Why We All Hate Laundry

If you’re like most moms these days, laundry is a never-ending, smoking, freight train. Piles of both folded and unfolded, clean laundry lie in extra rooms and bedroom corners, and dirty laundry bags seem like bottomless pits, as each time you return, the bag is vomiting dirty clothes over its opening, half of them lying inside out on the floor around the room’s “dirty laundry area”.

Why Laundry Never Ends

You wish you could hire some help around the house, but you can’t afford it. Your kids throw their neatly ironed clothes you just hung up back on the floor, exacerbating the already maddening laundry issue. Your husband’s dirty socks are all over the place, forget the kids’ clothes – finding his is hard enough on its own!

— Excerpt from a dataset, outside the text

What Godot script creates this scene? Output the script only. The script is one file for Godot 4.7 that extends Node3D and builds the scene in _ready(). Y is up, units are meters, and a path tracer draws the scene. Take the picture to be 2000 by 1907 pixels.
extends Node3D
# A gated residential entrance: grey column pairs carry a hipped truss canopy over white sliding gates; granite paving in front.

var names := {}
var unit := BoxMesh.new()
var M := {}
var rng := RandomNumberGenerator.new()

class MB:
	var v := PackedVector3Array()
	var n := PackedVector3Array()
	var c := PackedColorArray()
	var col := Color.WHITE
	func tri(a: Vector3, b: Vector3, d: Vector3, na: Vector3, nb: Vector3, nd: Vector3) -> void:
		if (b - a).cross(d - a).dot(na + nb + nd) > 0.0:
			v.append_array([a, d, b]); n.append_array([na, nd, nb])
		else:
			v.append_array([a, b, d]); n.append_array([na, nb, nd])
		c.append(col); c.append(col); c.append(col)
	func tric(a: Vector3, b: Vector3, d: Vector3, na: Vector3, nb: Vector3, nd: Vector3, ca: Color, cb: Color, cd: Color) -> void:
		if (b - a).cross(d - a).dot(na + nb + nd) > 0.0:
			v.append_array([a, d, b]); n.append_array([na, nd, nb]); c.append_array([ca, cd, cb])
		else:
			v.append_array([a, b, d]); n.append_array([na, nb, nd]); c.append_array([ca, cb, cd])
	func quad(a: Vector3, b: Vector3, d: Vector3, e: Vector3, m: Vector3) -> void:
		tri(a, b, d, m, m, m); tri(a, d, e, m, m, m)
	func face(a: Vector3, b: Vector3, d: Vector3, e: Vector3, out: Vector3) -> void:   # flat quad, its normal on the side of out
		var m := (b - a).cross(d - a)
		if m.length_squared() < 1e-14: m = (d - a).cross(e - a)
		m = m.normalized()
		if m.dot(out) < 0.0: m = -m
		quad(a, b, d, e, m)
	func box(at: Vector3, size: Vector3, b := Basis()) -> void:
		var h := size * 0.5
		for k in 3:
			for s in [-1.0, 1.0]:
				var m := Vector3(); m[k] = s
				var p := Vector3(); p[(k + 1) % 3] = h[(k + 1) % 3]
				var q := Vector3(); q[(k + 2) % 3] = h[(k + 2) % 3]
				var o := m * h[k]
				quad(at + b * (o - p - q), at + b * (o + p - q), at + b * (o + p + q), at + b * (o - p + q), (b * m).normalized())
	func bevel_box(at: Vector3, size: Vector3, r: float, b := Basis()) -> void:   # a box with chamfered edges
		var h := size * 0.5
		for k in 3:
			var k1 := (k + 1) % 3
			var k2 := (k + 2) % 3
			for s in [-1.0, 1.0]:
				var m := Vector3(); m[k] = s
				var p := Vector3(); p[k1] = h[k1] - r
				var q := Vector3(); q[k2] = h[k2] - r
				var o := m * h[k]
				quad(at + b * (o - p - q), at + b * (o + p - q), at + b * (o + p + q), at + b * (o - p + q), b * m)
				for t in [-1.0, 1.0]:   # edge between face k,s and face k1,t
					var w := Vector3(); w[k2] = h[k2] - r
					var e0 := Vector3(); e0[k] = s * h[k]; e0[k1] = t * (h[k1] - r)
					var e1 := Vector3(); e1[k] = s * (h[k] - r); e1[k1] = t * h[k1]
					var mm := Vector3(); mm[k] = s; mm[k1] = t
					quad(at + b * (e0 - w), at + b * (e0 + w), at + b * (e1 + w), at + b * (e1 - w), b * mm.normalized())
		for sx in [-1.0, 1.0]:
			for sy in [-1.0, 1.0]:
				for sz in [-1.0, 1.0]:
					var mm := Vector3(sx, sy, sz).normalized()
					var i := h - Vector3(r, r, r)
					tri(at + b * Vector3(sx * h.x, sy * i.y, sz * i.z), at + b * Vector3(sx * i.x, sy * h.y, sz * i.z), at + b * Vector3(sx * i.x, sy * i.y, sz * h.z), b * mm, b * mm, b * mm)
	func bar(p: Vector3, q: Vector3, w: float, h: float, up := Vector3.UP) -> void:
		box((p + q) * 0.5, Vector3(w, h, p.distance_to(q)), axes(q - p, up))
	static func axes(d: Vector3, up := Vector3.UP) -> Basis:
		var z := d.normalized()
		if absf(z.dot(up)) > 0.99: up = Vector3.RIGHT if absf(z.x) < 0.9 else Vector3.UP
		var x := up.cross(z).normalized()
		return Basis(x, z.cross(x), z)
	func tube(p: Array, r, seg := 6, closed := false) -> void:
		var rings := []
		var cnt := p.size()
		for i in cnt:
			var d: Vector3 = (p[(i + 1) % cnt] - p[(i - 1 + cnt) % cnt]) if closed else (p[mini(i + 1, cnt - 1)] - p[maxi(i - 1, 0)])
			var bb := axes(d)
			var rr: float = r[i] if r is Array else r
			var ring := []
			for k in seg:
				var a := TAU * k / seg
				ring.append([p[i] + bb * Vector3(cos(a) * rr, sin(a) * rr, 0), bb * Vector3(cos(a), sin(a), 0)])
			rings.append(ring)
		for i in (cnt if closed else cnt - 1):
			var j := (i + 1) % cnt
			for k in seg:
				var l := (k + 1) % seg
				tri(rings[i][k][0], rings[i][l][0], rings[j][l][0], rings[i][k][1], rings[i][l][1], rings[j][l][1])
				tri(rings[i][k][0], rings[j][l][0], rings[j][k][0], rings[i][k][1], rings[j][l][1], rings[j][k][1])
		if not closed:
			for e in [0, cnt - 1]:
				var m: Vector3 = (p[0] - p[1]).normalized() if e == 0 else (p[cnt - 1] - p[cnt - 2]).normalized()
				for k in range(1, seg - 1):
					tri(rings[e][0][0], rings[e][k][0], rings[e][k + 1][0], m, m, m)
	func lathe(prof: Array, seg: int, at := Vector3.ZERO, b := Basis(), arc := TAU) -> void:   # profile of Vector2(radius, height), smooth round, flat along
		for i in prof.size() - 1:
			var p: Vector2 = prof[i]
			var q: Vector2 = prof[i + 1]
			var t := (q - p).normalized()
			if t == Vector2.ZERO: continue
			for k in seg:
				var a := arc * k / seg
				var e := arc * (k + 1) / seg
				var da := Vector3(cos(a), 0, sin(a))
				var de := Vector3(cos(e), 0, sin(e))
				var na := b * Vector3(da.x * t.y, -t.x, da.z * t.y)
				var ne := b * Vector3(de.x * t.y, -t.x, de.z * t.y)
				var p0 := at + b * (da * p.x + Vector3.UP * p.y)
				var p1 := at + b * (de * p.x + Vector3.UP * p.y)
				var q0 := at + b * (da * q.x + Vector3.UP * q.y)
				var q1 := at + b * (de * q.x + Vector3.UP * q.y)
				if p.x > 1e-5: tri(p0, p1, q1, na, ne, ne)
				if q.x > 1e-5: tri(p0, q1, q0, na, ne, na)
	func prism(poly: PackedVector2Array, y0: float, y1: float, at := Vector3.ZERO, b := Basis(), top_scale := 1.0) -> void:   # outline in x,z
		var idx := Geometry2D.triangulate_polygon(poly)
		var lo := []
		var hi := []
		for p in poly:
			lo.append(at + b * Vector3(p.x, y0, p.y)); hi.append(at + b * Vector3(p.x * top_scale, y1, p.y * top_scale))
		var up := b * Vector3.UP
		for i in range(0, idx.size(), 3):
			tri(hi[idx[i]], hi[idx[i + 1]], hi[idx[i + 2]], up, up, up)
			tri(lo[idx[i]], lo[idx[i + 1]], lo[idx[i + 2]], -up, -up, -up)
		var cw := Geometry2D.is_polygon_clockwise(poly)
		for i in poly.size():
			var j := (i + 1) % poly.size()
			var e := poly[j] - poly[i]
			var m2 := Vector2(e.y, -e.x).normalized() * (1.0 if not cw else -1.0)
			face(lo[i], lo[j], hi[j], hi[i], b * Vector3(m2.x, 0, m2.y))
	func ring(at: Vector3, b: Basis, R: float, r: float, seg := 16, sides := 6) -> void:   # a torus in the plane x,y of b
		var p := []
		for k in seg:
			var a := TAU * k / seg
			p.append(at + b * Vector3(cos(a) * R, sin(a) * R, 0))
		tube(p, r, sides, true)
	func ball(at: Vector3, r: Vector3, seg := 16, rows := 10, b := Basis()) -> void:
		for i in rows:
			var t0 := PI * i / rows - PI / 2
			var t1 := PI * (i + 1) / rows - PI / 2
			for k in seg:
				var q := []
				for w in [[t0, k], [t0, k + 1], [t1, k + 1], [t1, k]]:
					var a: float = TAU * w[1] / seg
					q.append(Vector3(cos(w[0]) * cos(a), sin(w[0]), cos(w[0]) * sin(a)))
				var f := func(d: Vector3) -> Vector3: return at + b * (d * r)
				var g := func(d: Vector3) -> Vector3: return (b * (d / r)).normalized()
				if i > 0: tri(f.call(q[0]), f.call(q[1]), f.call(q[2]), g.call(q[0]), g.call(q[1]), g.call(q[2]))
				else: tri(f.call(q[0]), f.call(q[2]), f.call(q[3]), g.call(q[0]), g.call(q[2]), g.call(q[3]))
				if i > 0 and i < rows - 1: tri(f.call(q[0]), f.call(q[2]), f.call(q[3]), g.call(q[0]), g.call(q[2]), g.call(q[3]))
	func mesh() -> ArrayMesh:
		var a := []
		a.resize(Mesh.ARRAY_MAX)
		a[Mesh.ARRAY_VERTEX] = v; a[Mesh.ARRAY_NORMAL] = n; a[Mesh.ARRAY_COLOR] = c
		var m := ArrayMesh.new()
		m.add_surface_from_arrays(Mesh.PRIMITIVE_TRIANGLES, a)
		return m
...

Why Should Kids Help with Laundry?

Many articles have been written on the benefits of getting kids to help with housework, but kids should help with laundry for the one simple fact that you need them to. Without everyone pitching in, other obligations begin to suffer. The best thing about teaching your kids to do laundry, though, is that it lessens the chance of them bringing it home to you when they finally grow up and leave the nest.

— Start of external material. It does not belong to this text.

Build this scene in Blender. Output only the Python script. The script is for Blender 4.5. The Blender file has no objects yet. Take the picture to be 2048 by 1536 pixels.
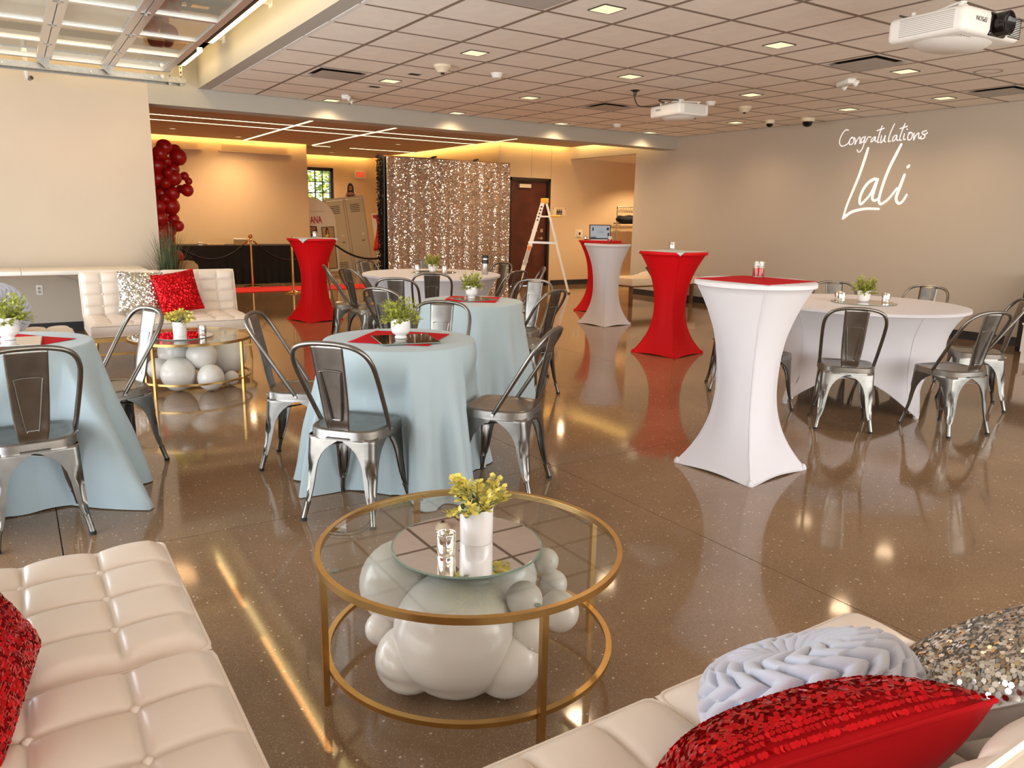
import bpy, bmesh, math, random
from math import sin, cos, pi, radians, sqrt, atan2
from mathutils import Vector, Matrix

# tuning values for exposure, lamps and the glowing greeting strokes
EXPOSURE = 0.0
DAY_L = 290
DAY_F = 420
DOWN = 48
COVE = 38
PROJ_GLOW = 0.42
LOBBY = 190
BAY = 50
scene = bpy.context.scene
C = scene.collection
random.seed(7)

# ------------------------------------------------------------------ camera
cam_d = bpy.data.cameras.new('camera')
cam = bpy.data.objects.new('camera', cam_d); C.objects.link(cam)
cam_d.sensor_fit = 'HORIZONTAL'; cam_d.sensor_width = 36.0
cam_d.lens = 36.0 * 1526.08 / 2048.0
cam_d.clip_start = 0.02; cam_d.clip_end = 200
def cam_matrix(yaw, pitch, roll, loc):
    f = Vector((sin(yaw)*cos(pitch), cos(yaw)*cos(pitch), -sin(pitch)))
    r = Vector((cos(yaw), -sin(yaw), 0)); u = r.cross(f)
    r2 = cos(roll)*r + sin(roll)*u; u2 = -sin(roll)*r + cos(roll)*u
    m = Matrix((r2, u2, -f)).transposed().to_4x4(); m.translation = loc
    return m
cam.matrix_world = cam_matrix(radians(33.0295), radians(12.3047), radians(1.0912), (0, 0, 1.39))
scene.camera = cam

# ------------------------------------------------------------------ view, world, daylight
vs = scene.view_settings
vs.view_transform = 'Standard'; vs.look = 'None'; vs.gamma = 1.0; vs.use_curve_mapping = False
vs.exposure = EXPOSURE
world = bpy.data.worlds.new('world'); scene.world = world; world.use_nodes = True
wn = world.node_tree.nodes; wl = world.node_tree.links; wn.clear()
wo = wn.new('ShaderNodeOutputWorld'); wb = wn.new('ShaderNodeBackground'); sk = wn.new('ShaderNodeTexSky')
sk.sky_type = 'NISHITA'; sk.sun_disc = False; sk.sun_elevation = radians(50); sk.sun_rotation = radians(270)
wl.new(sk.outputs[0], wb.inputs[0]); wb.inputs[1].default_value = 0.6; wl.new(wb.outputs[0], wo.inputs[0])

def area_light(name, loc, rot, sx, sy, power, col):
    d = bpy.data.lights.new(name, 'AREA'); d.shape = 'RECTANGLE'; d.size = sx; d.size_y = sy
    d.energy = power; d.color = col
    o = bpy.data.objects.new(name, d); C.objects.link(o); o.location = loc; o.rotation_euler = rot
    return o
# daylight through the open overhead-door bay on the left and the shop-front glazing behind the camera
area_light('daylight_left_bay', (-1.9, 4.6, 1.28), (0, radians(-108), 0), 2.4, 7.6, DAY_L, (0.93, 0.96, 1.0))
area_light('daylight_front_glazing', (3.9, -2.4, 1.35), (radians(128), 0, 0), 10.0, 2.3, DAY_F, (1.0, 0.95, 0.89))
sun_d = bpy.data.lights.new('sun', 'SUN'); sun_d.energy = 16.0; sun_d.angle = radians(0.12); sun_d.color = (1.0, 0.62, 0.28)
sun = bpy.data.objects.new('sun', sun_d); C.objects.link(sun)
sun.rotation_euler = (radians(56.5), 0, 0)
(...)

What Can Kids Do, and How Do I Teach Them?

If your child can walk and talk, they can help with laundry. Tell all your children to at least notify you if their laundry bag begins to overflow, and tell them firmly that all days-old clothes belong in the laundry basket, immediately. Hang a big, neon poster board sign in their rooms if you must, with the words, “If Your PJs are On, Put the Clothes You Just Took Off in Here! →”.

Consider discipline for not adhering to “Laundry Rules”. A time-out or a day without a cell phone is harmless and can be very motivating. Change the wi-fi password if you must, and then let them know the new one when they get their part done.

Children of all ages can also at least slide clothes out of the dryer into a basket lying in front of it, then drag that basket to a certain room for ironing and folding. Step stools are great for help with laundry if you have a top loading washer or a top loading dryer, and most warehouse stores sell folding ones made specifically for laundry rooms.

Older, school-aged children are more than capable of understanding how to fold a shirt, even if you must teach them the “quick-n-easy” way of just folding shirts in half one way, and then the other (horizontally, then vertically). If anyone in this age group throws their clothes on the floor after you have ironed them, tell them they will have to re-wash and re-iron those clothes themselves before they can wear them.

So, if you need help with laundry, teach your kids to help. You’ll no longer see mounds of dirty laundry everywhere!